▶ GIVEN REQUEST: Scan the material below for the string "this", and copy every line where it shows up.
═════ PROVIDED RECORDS ═════
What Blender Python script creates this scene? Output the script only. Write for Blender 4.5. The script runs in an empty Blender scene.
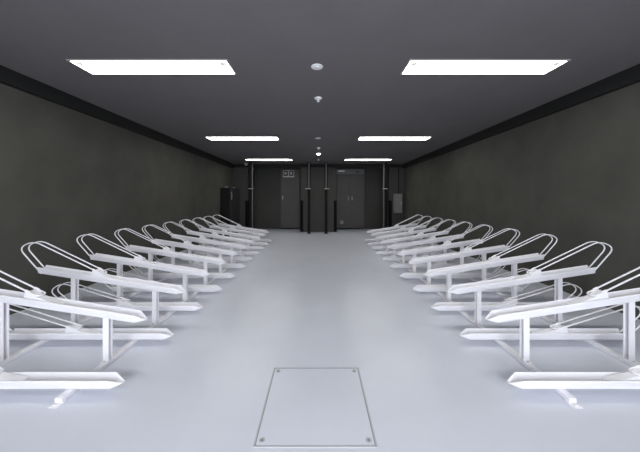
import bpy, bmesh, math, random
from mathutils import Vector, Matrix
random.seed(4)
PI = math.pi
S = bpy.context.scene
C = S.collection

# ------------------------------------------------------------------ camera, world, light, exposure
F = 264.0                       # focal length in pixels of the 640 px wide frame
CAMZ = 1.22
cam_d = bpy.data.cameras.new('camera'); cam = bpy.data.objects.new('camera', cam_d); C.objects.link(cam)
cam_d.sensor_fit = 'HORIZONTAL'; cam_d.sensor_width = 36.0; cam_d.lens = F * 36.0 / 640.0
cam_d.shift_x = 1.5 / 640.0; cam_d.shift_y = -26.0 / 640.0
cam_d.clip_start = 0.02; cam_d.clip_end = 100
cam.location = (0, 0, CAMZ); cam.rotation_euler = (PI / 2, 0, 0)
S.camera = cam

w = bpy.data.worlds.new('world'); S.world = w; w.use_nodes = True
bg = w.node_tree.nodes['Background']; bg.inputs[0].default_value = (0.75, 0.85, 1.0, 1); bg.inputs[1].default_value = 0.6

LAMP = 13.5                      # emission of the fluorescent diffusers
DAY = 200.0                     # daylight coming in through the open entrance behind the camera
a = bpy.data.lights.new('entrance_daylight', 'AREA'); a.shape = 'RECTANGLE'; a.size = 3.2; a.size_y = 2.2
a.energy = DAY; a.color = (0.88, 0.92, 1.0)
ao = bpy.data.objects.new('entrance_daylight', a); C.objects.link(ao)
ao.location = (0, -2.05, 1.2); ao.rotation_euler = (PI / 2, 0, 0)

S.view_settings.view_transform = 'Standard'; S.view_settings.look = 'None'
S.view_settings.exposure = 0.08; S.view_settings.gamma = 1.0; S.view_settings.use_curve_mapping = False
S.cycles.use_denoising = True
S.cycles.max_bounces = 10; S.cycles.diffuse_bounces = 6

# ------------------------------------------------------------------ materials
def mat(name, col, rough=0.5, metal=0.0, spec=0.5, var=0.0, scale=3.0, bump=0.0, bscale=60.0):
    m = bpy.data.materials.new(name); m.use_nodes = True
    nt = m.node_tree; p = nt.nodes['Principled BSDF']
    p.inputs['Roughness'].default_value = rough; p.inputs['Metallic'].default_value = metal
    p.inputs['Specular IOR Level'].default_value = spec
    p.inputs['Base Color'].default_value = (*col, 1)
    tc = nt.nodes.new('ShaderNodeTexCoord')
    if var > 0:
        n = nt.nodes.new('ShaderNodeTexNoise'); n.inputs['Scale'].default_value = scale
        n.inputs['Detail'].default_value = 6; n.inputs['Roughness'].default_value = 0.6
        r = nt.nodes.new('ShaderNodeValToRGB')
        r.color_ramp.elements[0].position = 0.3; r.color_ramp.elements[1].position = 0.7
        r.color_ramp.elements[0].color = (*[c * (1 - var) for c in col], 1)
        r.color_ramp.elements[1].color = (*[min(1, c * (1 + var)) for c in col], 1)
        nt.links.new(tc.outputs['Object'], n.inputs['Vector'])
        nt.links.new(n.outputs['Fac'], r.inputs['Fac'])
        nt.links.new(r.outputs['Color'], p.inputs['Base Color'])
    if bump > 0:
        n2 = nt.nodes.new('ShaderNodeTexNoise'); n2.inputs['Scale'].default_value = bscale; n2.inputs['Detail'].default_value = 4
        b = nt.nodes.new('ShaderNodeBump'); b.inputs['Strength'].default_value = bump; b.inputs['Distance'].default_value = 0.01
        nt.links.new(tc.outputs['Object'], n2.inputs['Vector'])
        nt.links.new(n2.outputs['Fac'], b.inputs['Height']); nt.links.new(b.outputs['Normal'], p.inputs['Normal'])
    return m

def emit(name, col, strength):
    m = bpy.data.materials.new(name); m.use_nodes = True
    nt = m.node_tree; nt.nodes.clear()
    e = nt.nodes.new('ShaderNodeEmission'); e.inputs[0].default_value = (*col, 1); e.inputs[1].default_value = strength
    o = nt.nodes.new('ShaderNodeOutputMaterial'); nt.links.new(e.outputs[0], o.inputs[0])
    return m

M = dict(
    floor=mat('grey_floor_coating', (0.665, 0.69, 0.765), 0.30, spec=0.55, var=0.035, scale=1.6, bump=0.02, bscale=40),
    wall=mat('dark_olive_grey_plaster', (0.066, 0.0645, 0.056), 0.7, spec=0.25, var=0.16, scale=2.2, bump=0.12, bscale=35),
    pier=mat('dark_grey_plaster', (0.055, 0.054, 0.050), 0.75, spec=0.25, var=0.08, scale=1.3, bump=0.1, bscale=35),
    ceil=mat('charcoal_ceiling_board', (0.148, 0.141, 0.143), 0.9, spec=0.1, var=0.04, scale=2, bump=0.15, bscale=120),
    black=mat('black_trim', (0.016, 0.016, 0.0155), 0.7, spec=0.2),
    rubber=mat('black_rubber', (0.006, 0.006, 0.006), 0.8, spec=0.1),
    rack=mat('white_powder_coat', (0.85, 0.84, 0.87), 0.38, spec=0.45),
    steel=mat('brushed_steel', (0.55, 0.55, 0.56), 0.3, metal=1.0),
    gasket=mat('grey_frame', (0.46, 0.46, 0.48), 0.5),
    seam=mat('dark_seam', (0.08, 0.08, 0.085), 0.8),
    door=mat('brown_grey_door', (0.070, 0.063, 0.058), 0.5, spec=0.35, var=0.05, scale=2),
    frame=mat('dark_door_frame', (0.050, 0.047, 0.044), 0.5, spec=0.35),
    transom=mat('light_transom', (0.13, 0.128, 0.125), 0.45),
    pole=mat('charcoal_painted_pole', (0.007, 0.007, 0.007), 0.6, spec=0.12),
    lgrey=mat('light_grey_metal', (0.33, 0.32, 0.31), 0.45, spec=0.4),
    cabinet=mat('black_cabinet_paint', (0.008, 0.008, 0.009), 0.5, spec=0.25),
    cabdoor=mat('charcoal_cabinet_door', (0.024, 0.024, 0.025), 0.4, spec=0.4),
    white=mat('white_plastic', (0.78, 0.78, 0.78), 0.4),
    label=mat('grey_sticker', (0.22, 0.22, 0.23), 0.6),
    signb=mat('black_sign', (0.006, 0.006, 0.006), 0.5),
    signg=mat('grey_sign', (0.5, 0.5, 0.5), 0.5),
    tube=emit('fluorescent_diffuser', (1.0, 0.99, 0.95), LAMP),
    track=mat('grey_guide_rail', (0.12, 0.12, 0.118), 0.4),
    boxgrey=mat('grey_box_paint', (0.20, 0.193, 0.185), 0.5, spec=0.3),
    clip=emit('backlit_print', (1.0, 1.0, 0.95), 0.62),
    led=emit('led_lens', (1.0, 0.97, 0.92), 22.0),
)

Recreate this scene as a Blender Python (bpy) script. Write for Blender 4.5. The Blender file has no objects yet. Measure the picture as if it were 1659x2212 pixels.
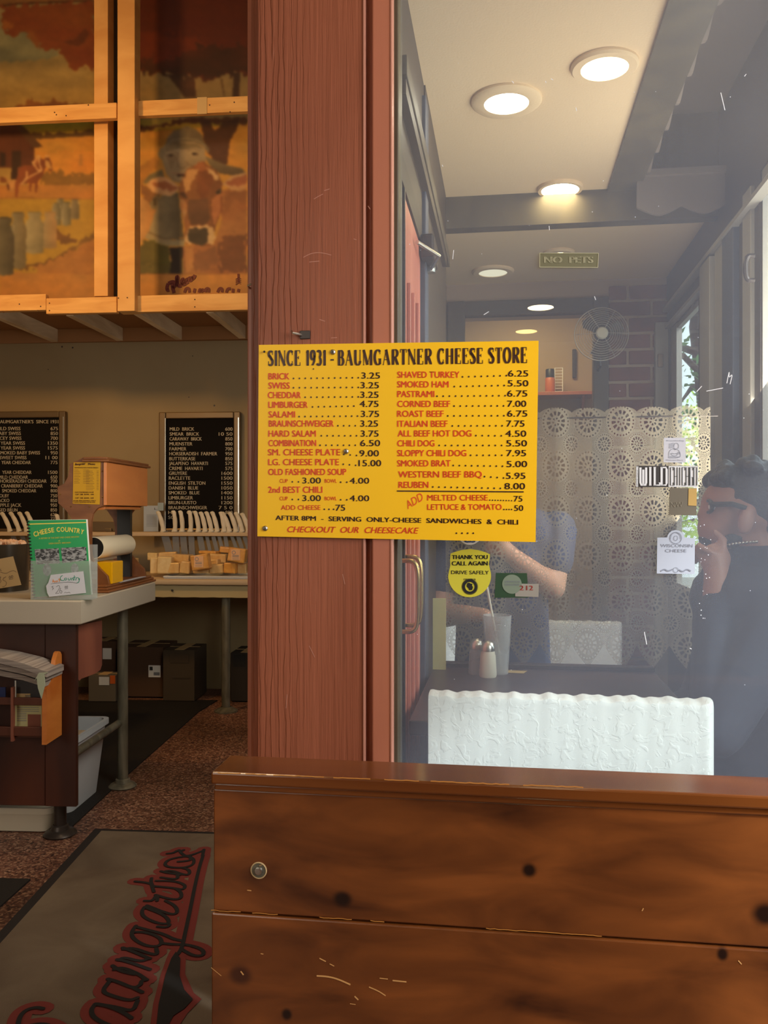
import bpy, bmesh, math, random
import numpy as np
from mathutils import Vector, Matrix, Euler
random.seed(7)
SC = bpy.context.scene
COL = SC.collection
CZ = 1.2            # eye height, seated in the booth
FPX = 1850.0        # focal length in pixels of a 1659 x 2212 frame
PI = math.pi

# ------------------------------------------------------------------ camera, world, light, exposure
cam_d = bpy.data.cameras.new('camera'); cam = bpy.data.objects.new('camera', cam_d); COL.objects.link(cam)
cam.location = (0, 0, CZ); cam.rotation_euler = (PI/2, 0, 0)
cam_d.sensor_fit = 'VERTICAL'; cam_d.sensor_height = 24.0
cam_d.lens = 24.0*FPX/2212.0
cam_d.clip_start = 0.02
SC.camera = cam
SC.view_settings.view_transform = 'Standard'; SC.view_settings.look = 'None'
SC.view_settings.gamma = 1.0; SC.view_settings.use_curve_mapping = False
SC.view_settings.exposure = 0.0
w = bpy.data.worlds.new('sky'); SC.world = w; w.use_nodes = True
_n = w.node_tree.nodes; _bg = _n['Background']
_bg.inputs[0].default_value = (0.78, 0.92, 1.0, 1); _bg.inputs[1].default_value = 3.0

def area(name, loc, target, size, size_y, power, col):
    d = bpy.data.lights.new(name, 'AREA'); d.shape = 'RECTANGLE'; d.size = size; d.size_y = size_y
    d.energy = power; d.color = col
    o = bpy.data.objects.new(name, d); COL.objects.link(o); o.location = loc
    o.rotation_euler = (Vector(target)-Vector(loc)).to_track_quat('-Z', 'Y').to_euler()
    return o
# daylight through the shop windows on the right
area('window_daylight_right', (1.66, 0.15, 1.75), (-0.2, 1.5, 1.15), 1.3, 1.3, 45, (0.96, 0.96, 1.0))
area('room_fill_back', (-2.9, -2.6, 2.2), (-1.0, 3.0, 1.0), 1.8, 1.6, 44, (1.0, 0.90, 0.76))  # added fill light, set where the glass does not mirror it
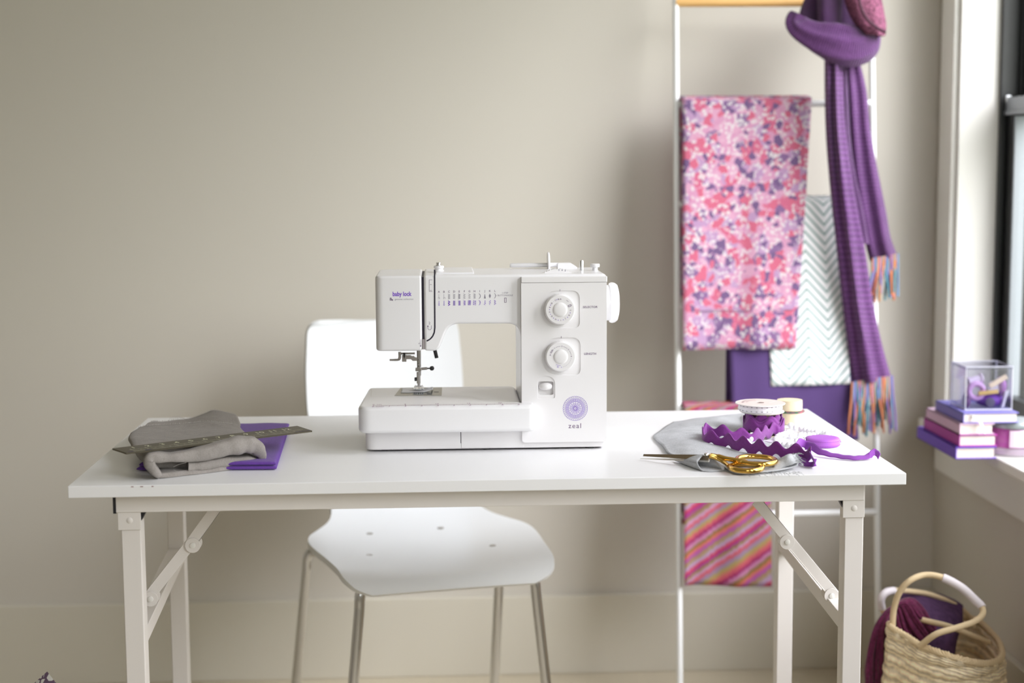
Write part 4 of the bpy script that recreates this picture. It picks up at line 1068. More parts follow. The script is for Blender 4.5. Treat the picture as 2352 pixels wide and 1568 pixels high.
═════
▶ EXPECTED OUTPUT:
What Blender Python script creates this scene? Output the script only. Write for Blender 4.5. The script runs in an empty Blender scene.
Recreate this scene as a Blender Python (bpy) script. Write for Blender 4.5. The Blender file has no objects yet. Measure the picture as if it were 1659x2212 pixels.
Write part 4 of the bpy script that recreates this picture. It picks up at line 1068. More parts follow. The script is for Blender 4.5. Treat the picture as 2352 pixels wide and 1568 pixels high.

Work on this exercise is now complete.